Vai decolar? As incertezas sobre a chance de suces…
Uma máxima do mundo da aviação diz que, cedo ou tarde, as companhias aéreas passarão por dificuldades. No Brasil, desapareceram nomes que fizeram história no setor, como Varig, Vasp e Transbrasil. No mundo, um exemplo marcante é o fim da americana Pan Am, sufocada por dívidas crescentes e má administração. Um retrato recente dos desafios que cercam os negócios aéreos é a situação difícil de duas das maiores empresas do mercado brasileiro. Há exato um ano, a Gol abriu um processo de recuperação judicial nos Estados Unidos. Em outubro de 2024, a Azul repactuou dívidas, evitando seguir pelo mesmo caminho. Juntas, elas somam 60 bilhões de reais em passivos financeiros, o que dá a dimensão da crise que enfrentam.
Há alguns dias, contudo, as duas empresas anunciaram um acordo que poderá trazer alívio para esse cenário. Depois de meses de negociações, elas anunciaram a fusão de suas operações, o que dará origem a um conglomerado com receitas de quase 40 bilhões de reais e 59 milhões de passageiros transportados por ano. Na teoria, faz sentido para as empresas envolvidas. Resta saber se a fusão será suficiente para tirá-las do buraco. “Nosso objetivo é expandir o mercado”, disse a VEJA John Rodgerson, presidente da Azul. O executivo afirma que a fusão, ainda dependente da aprovação dos órgãos regulatórios, resultará em sinergias operacionais que poderão levar à redução de custos e, portanto, a melhores condições financeiras.
Mas é preciso olhar para o outro lado da moeda. A concentração de slots — os direitos de pouso e decolagem em aeroportos — nas mãos de uma única companhia dificulta a entrada de competidores, cria barreiras artificiais e pode levar à manipulação da oferta de voos e preços.
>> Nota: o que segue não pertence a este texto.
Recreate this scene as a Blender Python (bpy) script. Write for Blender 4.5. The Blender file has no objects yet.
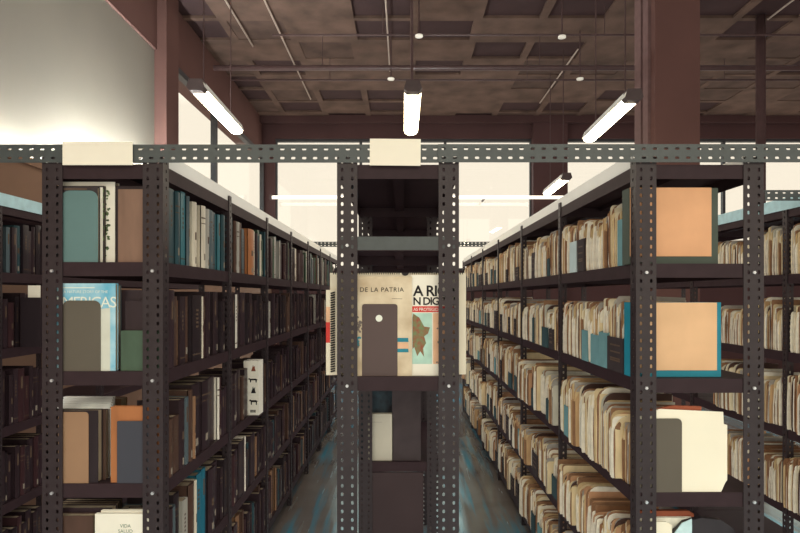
import bpy, bmesh, math, random
from mathutils import Vector, Matrix, Euler
R = random.Random(7)
sc = bpy.context.scene
COL = sc.collection
EYE = 1.5          # camera height
D = 1.9            # camera to front plane of the racks
S = 300.0          # photo pixels per metre in that plane
FPX = S * D
def yr(r): return (r - 1.0) * D                      # depth ratio -> world y
def X(px, r=1.0): return (px - 403.0) * r / S
def Z(py, r=1.0): return EYE + (296.5 - py) * r / S

# ------------------------------------------------------------------ materials
def nt(name):
    m = bpy.data.materials.new(name); m.use_nodes = True
    t = m.node_tree; b = t.nodes['Principled BSDF']
    return m, t, b
def lin(c):
    return tuple(((x / 255) / 12.92 if x / 255 <= .04045 else ((x / 255 + .055) / 1.055) ** 2.4) for x in c) + (1,)
MATS = {}
def mat(name, rgb, rough=.7, metal=0., spec=.35, var=.18, scale=14., bump=0., tint=None, stretch=(1, 1, 1)):
    """colour with procedural mottling"""
    if name in MATS: return MATS[name]
    m, t, b = nt(name)
    c = lin(rgb)
    tc = t.nodes.new('ShaderNodeTexCoord'); mp = t.nodes.new('ShaderNodeMapping')
    mp.inputs['Scale'].default_value = stretch
    nz = t.nodes.new('ShaderNodeTexNoise'); nz.inputs['Scale'].default_value = scale; nz.inputs['Detail'].default_value = 5
    rp = t.nodes.new('ShaderNodeValToRGB')
    rp.color_ramp.elements[0].position = .3; rp.color_ramp.elements[1].position = .7
    t2 = tint and lin(tint) or tuple(x * (1 - var) for x in c[:3]) + (1,)
    rp.color_ramp.elements[0].color = t2
    rp.color_ramp.elements[1].color = tuple(min(1, x * (1 + var * .5)) for x in c[:3]) + (1,)
    L = t.links
    L.new(tc.outputs['Object'], mp.inputs['Vector']); L.new(mp.outputs['Vector'], nz.inputs['Vector'])
    L.new(nz.outputs['Fac'], rp.inputs['Fac']); L.new(rp.outputs['Color'], b.inputs['Base Color'])
    b.inputs['Roughness'].default_value = rough; b.inputs['Metallic'].default_value = metal
    b.inputs['Specular IOR Level'].default_value = spec
    if bump:
        bp = t.nodes.new('ShaderNodeBump'); bp.inputs['Strength'].default_value = bump; bp.inputs['Distance'].default_value = .01
        L.new(nz.outputs['Fac'], bp.inputs['Height']); L.new(bp.outputs['Normal'], b.inputs['Normal'])
    MATS[name] = m
    return m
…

Esse tipo de preocupação faz sentido, pois o novo gigante aéreo brasileiro controlará noventa rotas nacionais nas quais não há nenhuma concorrente, além de dominar 80% das operações em aeroportos-chave como Santos Dumont, no Rio de Janeiro. Unidas, as aéreas deterão 60% do mercado doméstico, enquanto a principal rival, a Latam, ficaria com 39%.
Com esse poder de fogo, sem rivais no horizonte, Gol e Azul, em tese, teriam liberdade para aumentar tarifas, já que os passageiros contariam com apenas uma opção — em algumas rotas, nenhuma — para cotar preços. “Depois de tantos esforços para reduzir a concentração, vamos permitir que o mercado volte a ser assim?”, questiona o consultor Cleveland Prates, ex-conselheiro do Conselho Administrativo de Defesa Econômica (Cade), órgão que tem a missão de avaliar a viabilidade da operação. Rodgerson contesta essa lógica. “É impossível prever os preços no futuro”, afirma o executivo. “A fusão poderá reduzir preços ao ampliar a oferta de aeronaves e rotas e melhorar as negociações com fornecedores de peças e combustíveis.” É ver para crer. O histórico sugere o contrário: a aquisição da Webjet pela Gol, em 2011, levou a um aumento imediato de até 16% nos preços dos bilhetes, segundo o Cade.
Vale lembrar que a concorrência é o regulador mais eficaz do mercado. “Quando várias empresas competem entre si, elas são obrigadas a melhorar seus produtos e serviços, reduzindo os preços para atrair consumidores”, ensinou o escocês Adam Smith, o pai da economia moderna. Nos Estados Unidos, principal mercado aéreo do mundo, a líder American Airlines possui 18% do mercado, bem distante dos 60% da fusão entre Azul e Gol. Na Europa, há forte preocupação com o excesso de concentração, justamente para assegurar a oferta de bons serviços a preços justos.
Por aqui, a transação tem um padrinho influente. O presidente Lula mantém conversas com os CEOs das duas companhias desde abril de 2024, quando foi assinado um acordo de confidencialidade sobre a operação. Na época, o chefe da Azul visitou a fábrica da Embraer e anunciou a compra de 23 aeronaves da fabricante. A fusão dos negócios atenderia a um desejo de Lula — algo que remonta ao malfadado selo de “campeãs nacionais”, como foram chamadas as empresas escolhidas pelo presidente no passado para se tornarem colossos corporativos. A política terminou em escândalos igualmente colossais. O mercado e os consumidores esperam que o novo voo da Azul e da Gol siga por uma rota bem diferente.